Repeat, please, only the lines from the top of the data down to the line with "return [[(q.x /"; include both of those lines.

#### COLLECTED MATERIAL

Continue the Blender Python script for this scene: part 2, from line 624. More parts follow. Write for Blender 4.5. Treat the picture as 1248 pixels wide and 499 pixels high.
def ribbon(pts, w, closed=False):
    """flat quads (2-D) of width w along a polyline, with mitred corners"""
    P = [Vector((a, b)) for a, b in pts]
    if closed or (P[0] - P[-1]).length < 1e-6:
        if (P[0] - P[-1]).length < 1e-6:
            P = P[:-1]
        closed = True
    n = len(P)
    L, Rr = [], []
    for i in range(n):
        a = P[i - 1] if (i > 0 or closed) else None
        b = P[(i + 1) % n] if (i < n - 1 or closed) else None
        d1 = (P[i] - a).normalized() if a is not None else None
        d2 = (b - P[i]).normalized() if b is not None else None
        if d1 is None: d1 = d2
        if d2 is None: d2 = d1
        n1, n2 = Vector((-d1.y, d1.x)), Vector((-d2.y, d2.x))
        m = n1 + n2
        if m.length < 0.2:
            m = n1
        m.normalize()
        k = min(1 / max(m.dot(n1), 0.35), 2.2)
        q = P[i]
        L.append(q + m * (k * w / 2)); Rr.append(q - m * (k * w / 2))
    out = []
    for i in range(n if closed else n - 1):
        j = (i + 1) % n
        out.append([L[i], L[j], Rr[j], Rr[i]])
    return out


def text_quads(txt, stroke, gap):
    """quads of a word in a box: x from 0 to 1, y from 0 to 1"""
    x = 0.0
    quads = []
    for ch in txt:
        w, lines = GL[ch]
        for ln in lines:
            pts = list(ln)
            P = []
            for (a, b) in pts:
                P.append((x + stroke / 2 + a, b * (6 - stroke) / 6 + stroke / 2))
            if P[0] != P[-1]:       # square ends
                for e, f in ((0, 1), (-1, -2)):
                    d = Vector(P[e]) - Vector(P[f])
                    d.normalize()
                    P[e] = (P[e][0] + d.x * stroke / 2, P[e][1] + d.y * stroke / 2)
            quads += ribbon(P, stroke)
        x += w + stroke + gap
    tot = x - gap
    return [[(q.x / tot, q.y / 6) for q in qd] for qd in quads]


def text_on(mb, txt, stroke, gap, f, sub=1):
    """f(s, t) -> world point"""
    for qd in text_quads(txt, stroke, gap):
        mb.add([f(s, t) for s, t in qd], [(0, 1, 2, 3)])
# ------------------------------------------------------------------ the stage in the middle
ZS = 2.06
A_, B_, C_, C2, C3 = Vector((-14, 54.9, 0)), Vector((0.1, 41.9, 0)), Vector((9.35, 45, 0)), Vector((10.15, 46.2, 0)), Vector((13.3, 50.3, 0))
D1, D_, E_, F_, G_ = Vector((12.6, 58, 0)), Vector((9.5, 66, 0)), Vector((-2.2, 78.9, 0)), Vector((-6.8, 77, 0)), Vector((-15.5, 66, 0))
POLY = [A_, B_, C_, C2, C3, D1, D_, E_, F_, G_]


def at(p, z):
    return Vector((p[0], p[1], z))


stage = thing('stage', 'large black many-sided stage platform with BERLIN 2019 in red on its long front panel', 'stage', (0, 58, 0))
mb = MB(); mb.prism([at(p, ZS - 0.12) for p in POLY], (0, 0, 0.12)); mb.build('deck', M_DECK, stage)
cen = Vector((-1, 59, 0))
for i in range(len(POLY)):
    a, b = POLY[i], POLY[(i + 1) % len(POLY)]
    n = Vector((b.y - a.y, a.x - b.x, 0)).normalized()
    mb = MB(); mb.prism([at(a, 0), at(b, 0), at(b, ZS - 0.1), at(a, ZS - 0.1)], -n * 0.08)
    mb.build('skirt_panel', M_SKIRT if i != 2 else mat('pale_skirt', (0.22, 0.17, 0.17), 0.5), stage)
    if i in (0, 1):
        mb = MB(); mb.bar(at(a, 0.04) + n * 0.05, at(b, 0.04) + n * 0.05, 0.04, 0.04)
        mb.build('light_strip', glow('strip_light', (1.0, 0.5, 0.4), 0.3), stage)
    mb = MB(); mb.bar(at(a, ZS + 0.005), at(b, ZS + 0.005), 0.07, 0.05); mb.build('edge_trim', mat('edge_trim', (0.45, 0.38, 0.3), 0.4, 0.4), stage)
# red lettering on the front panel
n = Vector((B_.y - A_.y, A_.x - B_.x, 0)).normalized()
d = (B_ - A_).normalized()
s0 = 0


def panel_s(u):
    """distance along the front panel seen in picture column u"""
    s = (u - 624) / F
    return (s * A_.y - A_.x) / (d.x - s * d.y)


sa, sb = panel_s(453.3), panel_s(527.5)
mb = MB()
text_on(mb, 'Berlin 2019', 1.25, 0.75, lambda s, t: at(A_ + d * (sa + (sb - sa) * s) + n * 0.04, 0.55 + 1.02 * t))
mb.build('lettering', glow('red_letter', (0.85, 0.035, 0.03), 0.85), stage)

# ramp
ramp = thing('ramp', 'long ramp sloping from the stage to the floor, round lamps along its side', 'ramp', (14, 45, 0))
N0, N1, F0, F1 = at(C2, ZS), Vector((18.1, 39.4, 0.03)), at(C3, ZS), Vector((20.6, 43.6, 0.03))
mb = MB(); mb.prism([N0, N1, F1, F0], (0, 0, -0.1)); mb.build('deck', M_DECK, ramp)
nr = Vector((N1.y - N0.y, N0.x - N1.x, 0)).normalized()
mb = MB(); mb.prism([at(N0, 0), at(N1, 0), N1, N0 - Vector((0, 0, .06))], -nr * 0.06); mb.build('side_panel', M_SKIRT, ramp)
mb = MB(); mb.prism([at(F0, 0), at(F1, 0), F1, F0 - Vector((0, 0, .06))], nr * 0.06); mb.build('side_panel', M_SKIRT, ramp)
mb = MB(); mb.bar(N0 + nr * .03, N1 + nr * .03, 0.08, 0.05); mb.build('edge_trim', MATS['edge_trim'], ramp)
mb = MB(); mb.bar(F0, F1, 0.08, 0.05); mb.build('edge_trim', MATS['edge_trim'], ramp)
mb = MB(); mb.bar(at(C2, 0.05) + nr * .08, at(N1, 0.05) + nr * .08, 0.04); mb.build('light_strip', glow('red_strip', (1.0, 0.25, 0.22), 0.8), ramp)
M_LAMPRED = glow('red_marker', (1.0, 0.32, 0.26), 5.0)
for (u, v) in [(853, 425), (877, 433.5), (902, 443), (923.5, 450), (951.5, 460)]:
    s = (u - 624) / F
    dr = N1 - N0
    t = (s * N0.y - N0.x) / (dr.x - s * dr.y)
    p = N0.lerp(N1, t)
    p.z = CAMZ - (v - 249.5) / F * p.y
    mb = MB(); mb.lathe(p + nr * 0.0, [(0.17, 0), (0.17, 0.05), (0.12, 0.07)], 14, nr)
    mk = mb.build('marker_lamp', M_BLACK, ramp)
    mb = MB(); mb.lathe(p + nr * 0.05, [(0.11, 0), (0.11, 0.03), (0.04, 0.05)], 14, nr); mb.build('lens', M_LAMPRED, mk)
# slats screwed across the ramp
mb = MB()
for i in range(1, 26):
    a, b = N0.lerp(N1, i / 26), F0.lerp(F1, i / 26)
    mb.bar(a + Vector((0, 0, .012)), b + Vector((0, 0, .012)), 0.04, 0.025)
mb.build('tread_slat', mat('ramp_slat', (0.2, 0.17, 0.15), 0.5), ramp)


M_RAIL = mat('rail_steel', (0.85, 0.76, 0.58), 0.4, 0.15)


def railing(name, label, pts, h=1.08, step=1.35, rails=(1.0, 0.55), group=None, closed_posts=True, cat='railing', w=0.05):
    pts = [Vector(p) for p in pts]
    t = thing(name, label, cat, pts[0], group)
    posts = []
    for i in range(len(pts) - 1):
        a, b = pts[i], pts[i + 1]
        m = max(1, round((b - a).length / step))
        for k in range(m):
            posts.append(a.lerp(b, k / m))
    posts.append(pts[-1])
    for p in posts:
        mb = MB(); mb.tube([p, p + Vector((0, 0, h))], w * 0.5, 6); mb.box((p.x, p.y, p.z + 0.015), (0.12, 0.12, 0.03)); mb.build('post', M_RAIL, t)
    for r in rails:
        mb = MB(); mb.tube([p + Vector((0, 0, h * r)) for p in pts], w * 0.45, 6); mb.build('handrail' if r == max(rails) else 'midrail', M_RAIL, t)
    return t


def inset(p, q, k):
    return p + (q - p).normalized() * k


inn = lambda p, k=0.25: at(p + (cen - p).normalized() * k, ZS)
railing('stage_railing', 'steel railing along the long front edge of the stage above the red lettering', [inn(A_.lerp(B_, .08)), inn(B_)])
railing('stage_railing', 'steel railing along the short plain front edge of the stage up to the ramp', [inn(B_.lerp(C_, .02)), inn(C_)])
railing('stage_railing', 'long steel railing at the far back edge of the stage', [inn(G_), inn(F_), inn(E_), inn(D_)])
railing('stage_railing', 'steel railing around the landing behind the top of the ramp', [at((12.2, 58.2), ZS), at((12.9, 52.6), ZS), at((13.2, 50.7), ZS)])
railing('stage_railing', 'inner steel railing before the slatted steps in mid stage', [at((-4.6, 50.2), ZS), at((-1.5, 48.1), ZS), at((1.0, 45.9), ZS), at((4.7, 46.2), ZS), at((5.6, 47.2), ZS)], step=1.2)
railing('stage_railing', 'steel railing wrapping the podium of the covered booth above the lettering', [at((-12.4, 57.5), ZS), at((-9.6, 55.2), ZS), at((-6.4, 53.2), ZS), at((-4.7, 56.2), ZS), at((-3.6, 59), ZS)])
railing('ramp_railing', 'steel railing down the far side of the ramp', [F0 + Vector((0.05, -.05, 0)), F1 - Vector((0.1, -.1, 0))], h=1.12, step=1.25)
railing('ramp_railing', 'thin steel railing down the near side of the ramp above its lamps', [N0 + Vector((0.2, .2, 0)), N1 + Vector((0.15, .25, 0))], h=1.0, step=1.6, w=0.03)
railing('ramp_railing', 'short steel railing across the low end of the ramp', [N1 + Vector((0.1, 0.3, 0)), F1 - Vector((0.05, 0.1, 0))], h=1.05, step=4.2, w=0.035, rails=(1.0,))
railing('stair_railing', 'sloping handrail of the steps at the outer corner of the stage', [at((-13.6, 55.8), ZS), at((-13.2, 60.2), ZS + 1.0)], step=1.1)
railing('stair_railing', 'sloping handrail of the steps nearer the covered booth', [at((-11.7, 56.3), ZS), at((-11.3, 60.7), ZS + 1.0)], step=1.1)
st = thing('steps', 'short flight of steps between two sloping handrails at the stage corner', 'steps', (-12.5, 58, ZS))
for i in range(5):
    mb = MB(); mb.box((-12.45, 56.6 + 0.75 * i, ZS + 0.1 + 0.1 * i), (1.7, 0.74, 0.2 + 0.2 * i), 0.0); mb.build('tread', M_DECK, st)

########

• TASK RESULT:
Continue the Blender Python script for this scene: part 2, from line 624. More parts follow. Write for Blender 4.5. Treat the picture as 1248 pixels wide and 499 pixels high.
def ribbon(pts, w, closed=False):
    """flat quads (2-D) of width w along a polyline, with mitred corners"""
    P = [Vector((a, b)) for a, b in pts]
    if closed or (P[0] - P[-1]).length < 1e-6:
        if (P[0] - P[-1]).length < 1e-6:
            P = P[:-1]
        closed = True
    n = len(P)
    L, Rr = [], []
    for i in range(n):
        a = P[i - 1] if (i > 0 or closed) else None
        b = P[(i + 1) % n] if (i < n - 1 or closed) else None
        d1 = (P[i] - a).normalized() if a is not None else None
        d2 = (b - P[i]).normalized() if b is not None else None
        if d1 is None: d1 = d2
        if d2 is None: d2 = d1
        n1, n2 = Vector((-d1.y, d1.x)), Vector((-d2.y, d2.x))
        m = n1 + n2
        if m.length < 0.2:
            m = n1
        m.normalize()
        k = min(1 / max(m.dot(n1), 0.35), 2.2)
        q = P[i]
        L.append(q + m * (k * w / 2)); Rr.append(q - m * (k * w / 2))
    out = []
    for i in range(n if closed else n - 1):
        j = (i + 1) % n
        out.append([L[i], L[j], Rr[j], Rr[i]])
    return out


def text_quads(txt, stroke, gap):
    """quads of a word in a box: x from 0 to 1, y from 0 to 1"""
    x = 0.0
    quads = []
    for ch in txt:
        w, lines = GL[ch]
        for ln in lines:
            pts = list(ln)
            P = []
            for (a, b) in pts:
                P.append((x + stroke / 2 + a, b * (6 - stroke) / 6 + stroke / 2))
            if P[0] != P[-1]:       # square ends
                for e, f in ((0, 1), (-1, -2)):
                    d = Vector(P[e]) - Vector(P[f])
                    d.normalize()
                    P[e] = (P[e][0] + d.x * stroke / 2, P[e][1] + d.y * stroke / 2)
            quads += ribbon(P, stroke)
        x += w + stroke + gap
    tot = x - gap
    return [[(q.x / tot, q.y / 6) for q in qd] for qd in quads]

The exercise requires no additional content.